SHORT TASK> Whenever a line below holds the word "Write", copy that line.

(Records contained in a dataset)

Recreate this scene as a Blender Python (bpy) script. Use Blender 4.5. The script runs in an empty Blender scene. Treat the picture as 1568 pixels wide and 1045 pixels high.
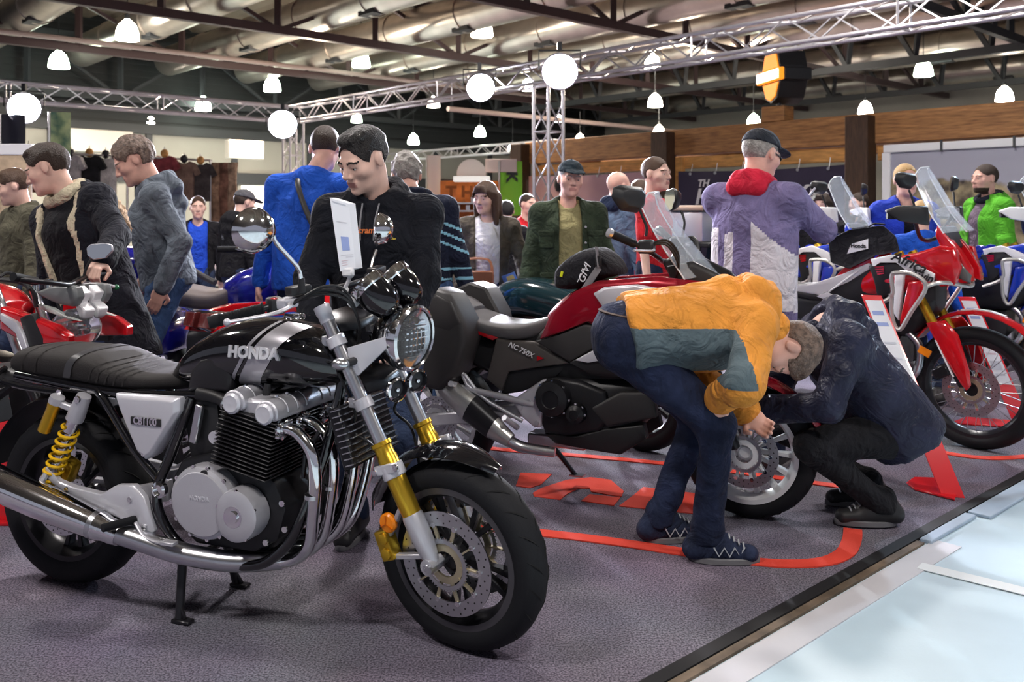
import bpy, bmesh, math, random
import numpy as np
from mathutils import Vector, Matrix, Euler
random.seed(7); np.random.seed(7)
SC = bpy.context.scene
COL = SC.collection
R = math.radians
# ------------------------------------------------------------------ camera, light, exposure
F, CAMH, YH, CX = 1370.0, 1.353, 325.0, 784.0      # focal length in pixels, camera height, horizon row, centre column
cam = bpy.data.cameras.new('camera'); camo = bpy.data.objects.new('camera', cam); COL.objects.link(camo)
camo.location = (0, 0, CAMH); camo.rotation_euler = (R(90), 0, 0)
cam.sensor_width = 36; cam.lens = 36 * F / 1568; cam.shift_y = -(522.5 - YH) / 1568
cam.clip_start = .05; cam.clip_end = 300
cam.dof.use_dof = True; cam.dof.focus_distance = 3.3; cam.dof.aperture_fstop = 4.5
SC.camera = camo
SC.view_settings.view_transform = 'Standard'; SC.view_settings.look = 'None'
SC.view_settings.exposure = 0.0; SC.view_settings.gamma = 1.0; SC.view_settings.use_curve_mapping = False
wd = bpy.data.worlds.new('world'); SC.world = wd; wd.use_nodes = True
wd.node_tree.nodes['Background'].inputs[0].default_value = (.80, .82, 1.0, 1)
wd.node_tree.nodes['Background'].inputs[1].default_value = 0.33
cy = SC.cycles
cy.max_bounces = 5; cy.diffuse_bounces = 2; cy.glossy_bounces = 3; cy.transmission_bounces = 5; cy.transparent_max_bounces = 6
cy.caustics_reflective = False; cy.caustics_refractive = False; cy.sample_clamp_indirect = 6
cy.use_adaptive_sampling = True; cy.adaptive_threshold = .04; cy.use_denoising = True
HU = R(42.3); U = Vector((math.cos(HU), math.sin(HU), 0)); V = Vector((-math.sin(HU), math.cos(HU), 0))   # the hall's two axes
def UVZ(u, v, z=0.0): return U * u + V * v + Vector((0, 0, z))
def W(px, py, Y):  # the point at distance Y seen in column px, row py
    return Vector(((px - CX) / F * Y, Y, CAMH - (py - YH) / F * Y))
def G(px, py, z=0.0):  # the point of the floor there
    Y = F * (CAMH - z) / (py - YH); return Vector(((px - CX) / F * Y, Y, z))
def light(name, kind, loc, energy, color=(1, 1, 1), size=.1, target=None, spot=60, blend=.5):
    l = bpy.data.lights.new(name, kind); l.energy = energy; l.color = color
    if kind == 'AREA': l.shape = 'DISK'; l.size = size
    else: l.shadow_soft_size = size
    if kind == 'SPOT': l.spot_size = R(spot); l.spot_blend = blend
    o = bpy.data.objects.new(name, l); COL.objects.link(o); o.location = loc
    if target is not None: o.rotation_euler = (Vector(target) - Vector(loc)).to_track_quat('-Z', 'Y').to_euler()
    return o
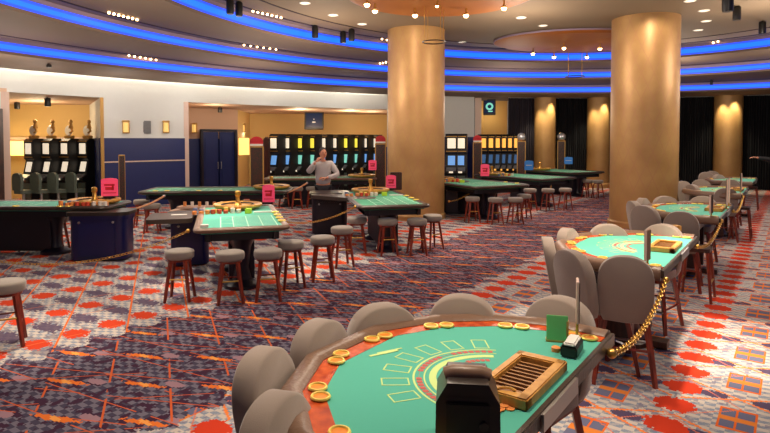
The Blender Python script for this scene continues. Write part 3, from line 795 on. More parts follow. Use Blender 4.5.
# ------------------------------------------------------------------ BLACKJACK TABLES
HB = [(1.08, 0), (1.10, .32), (.97, .69), (.70, 1.0), (.31, 1.19)]
OUT = HB+[(-x, y) for x, y in reversed(HB)]
ZT = 1.04
ZO_ = .09
def make_bj(detail=True):
    t = empty('blackjack_table', (0, 0, 0)); t['category'] = 'card table'
    b = MB(); b.sweep(OUT, [(.02, .84), (-.012, .87), (-.015, .915), (.01, .952), (.045, .966), (.085, .958), (.105, .94), (.105, .85)]); b.build('padded_rail', M['leather'], t, ang=40)
    b = MB(); b.sweep(OUT, [(.10, .90), (.10, .936), (.20, .936), (.20, .90)]); b.build('drink_rail', M['racetrack'], t)
    ins = inset(OUT, .195); ins[0] = (ins[0][0], .0); ins[-1] = (ins[-1][0], .0)
    b = MB(); b.prism([(x, max(y, .0)) for x, y in ins], .88, .934); f = b.build('felt_top', M['felt'], t)
    apr = inset(OUT, .12); b = MB(); b.prism([(x, max(y, .28)) for x, y in apr], .70, .88); b.build('apron', M['navydark'], t)
    b = MB(); b.box((0, -.01, .905), (2.15, .03, .07)); b.build('dealer_edge', M['leatherdark'], t, bevel=.005)
    b = MB(); b.box((.05, -.032, .90), (.48, .014, .075)); o = b.build('edge_plate', M['steel'], t)
    b = MB(); b.lathe([(.28, 0), (.28, .04), (.2, .09), (.15, .2), (.15, .55), (.22, .74)], (0, .55, 0), 20)
    b.box((0, .55, .06), (1.3, .16, .08)); b.box((0, .55, .04), (.16, .9, .06)); b.box((-.45, .5, .4), (.12, .3, .72)); b.box((.45, .5, .4), (.12, .3, .72)); b.build('pedestal', M['darkwood'], t)
    # seven pairs of brass cup holders
    for (cx_, cy_, ta) in ((-.90, .12, 92), (-.84, .50, 72), (-.60, .845, 48), (-.22, 1.035, 24), (.16, 1.045, -14), (.56, .87, -42), (.83, .50, -68), (.895, .12, -92)):
        for e in (-1, 1):
            x, y = cx_+e*.05*math.cos(math.radians(ta)), cy_+e*.05*math.sin(math.radians(ta))
            b = MB(); b.torus((x, y, .944), .040, .007, 20, 6); h_ = b.build('cup_holder', M['brassring'], t)
            b = MB(); b.lathe([(0, .9375), (.035, .938), (.037, .944)], (x, y, 0), 16); b.build('cup_well', M['cupin'], h_)
    # printed layout: arc and betting boxes
    def arc(r0, r1, a0, a1, cx=.03, cy=.25, n=24):
        return [(cx+r0*math.cos(a0+(a1-a0)*k/n), cy+r0*math.sin(a0+(a1-a0)*k/n)) for k in range(n+1)]+[(cx+r1*math.cos(a1-(a1-a0)*k/n), cy+r1*math.sin(a1-(a1-a0)*k/n)) for k in range(n+1)]
    b = MB(); b.prism(arc(.405, .415, .45, PI-.25), .934, .9352); b.prism(arc(.355, .362, .45, PI-.25), .934, .9352); b.prism(arc(.30, .335, .5, PI-.35), .934, .9352)
    for k in range(7):
        a = .62+(PI-1.2)*k/6; cx_, cy_ = .03+.50*math.cos(a), .25+.50*math.sin(a)
        ca, sa = math.cos(a-PI/2), math.sin(a-PI/2); w, h = .085, .135
        R_ = lambda x, y: (cx_+x*ca-y*sa, cy_+x*sa+y*ca)
        for (x0, y0, x1, y1) in ((-w/2, -h/2, w/2, -h/2+.007), (-w/2, h/2-.007, w/2, h/2), (-w/2, -h/2, -w/2+.007, h/2), (w/2-.007, -h/2, w/2, h/2)):
            b.prism([R_(x0, y0), R_(x1, y0), R_(x1, y1), R_(x0, y1)], .934, .9352)
    b.build('printed_layout', M['print_y'], t)
    b = MB()
    for k in range(26):
        if k in (7, 8, 16, 17): continue
        a = .5+(PI-.8)*k/26; b.prism(arc(.37, .397, a, a+.065, n=3), .934, .9353)
    b.prism(arc(.383, .385, .5, PI-.3), .934, .9352)
    for k in range(20):
        if k in (5, 10, 13): continue
        a = .6+(PI-1.1)*k/20; b.prism(arc(.245, .275, a, a+.075, n=3), .934, .9353)
    b.prism(arc(.259, .261, .6, PI-.5), .934, .9352)
    b.build('red_lettering', M['print_r'], t)
    for c_ in t.children:
        if c_.name.split('.')[0] != 'pedestal': c_.location.z += ZO_
        else: c_.scale.z = (.74+ZO_)/.74
    return t
BJ = make_bj()
labels = ['large blackjack table in the foreground, wide green felt and padded brown rail', 'second blackjack table up the aisle, brightest felt', 'third blackjack table, right of the large right column', 'fourth blackjack table, small, beyond the dark posts', 'farthest blackjack table, near the last gold half column']
ROT = PI/2-TH
for k in range(5):
    x, y = uv(TC[k][0], TC[k][1])
    bt = place(BJ, (x, y, 0), ROT, labels[k], 'blackjack tables in the right hand row')
    bt.scale.x = .94 if k == 0 else 1
def tl(k, lx, ly): return uv(TC[k][0]+lx, TC[k][1]+ly)
# chip trays
def make_tray():
    t = empty('chip_tray', (0, 0, 0)); t['category'] = 'chip tray'
    b = MB(); W, D, Hh = .52, .25, .05
    for (c, d) in (((0, -D/2+.025, Hh/2), (W, .05, Hh)), ((0, D/2-.02, Hh/2), (W, .04, Hh)), ((-W/2+.03, 0, Hh/2), (.06, D, Hh)), ((W/2-.03, 0, Hh/2), (.06, D, Hh))): b.box(c, d)
    b.build('frame', M['traywood'], t, bevel=.006)
    b = MB(); b.box((0, 0, .008), (W-.1, D-.07, .012)); b.build('well', M['traydark'], t)
    for k in range(9):
        b = MB(); b.box((-W/2+.1+k*(W-.2)/8, 0, .022), (.012, D-.09, .02)); b.build('divider', M['traydiv'], t)
    return t
TRAY = make_tray()
for k, l in enumerate(('large pale wooden chip tray with dividers on the foreground table', 'pale wooden chip tray on the second blackjack table', 'pale wooden chip tray on the third blackjack table', 'tiny orange lit chip tray on the fourth blackjack table')):
    x, y = tl(k, .07, .155); place(TRAY, (x, y, 1.025), ROT, l, 'chip trays')
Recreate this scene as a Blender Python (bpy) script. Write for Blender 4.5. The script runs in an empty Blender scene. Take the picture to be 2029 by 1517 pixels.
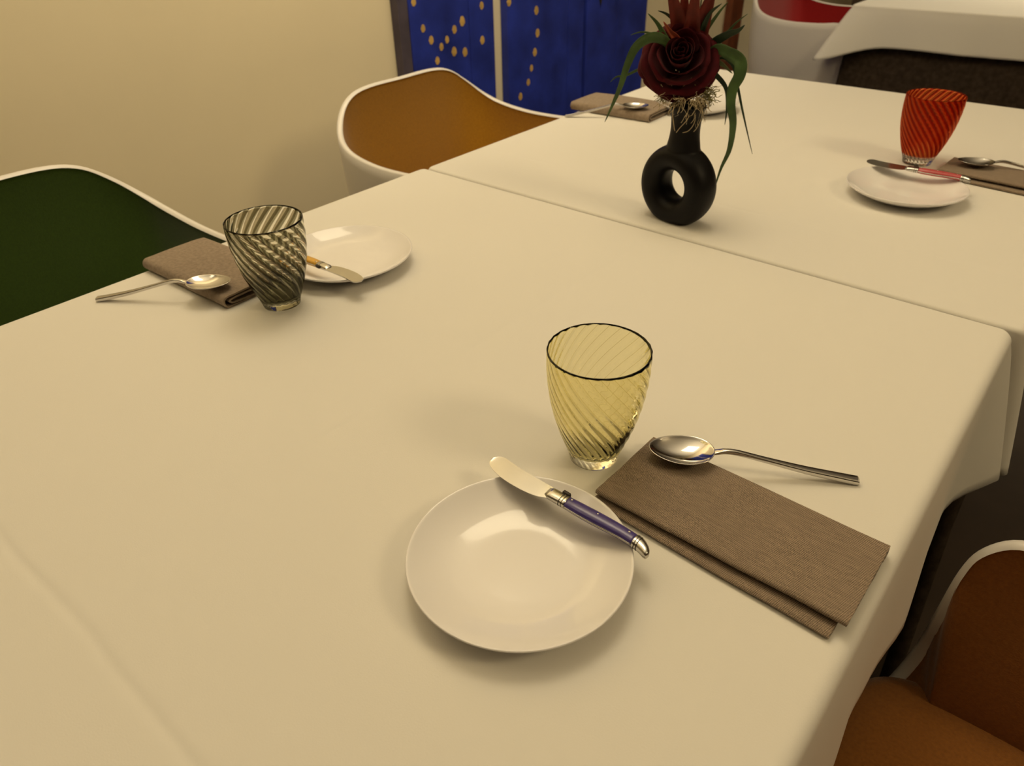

ANSWER>
The Blender Python script for this scene continues. Write part 3, from line 795 on. More parts follow. Use Blender 4.5.
Recreate this scene as a Blender Python (bpy) script. Write for Blender 4.5. The script runs in an empty Blender scene. Take the picture to be 2029 by 1517 pixels.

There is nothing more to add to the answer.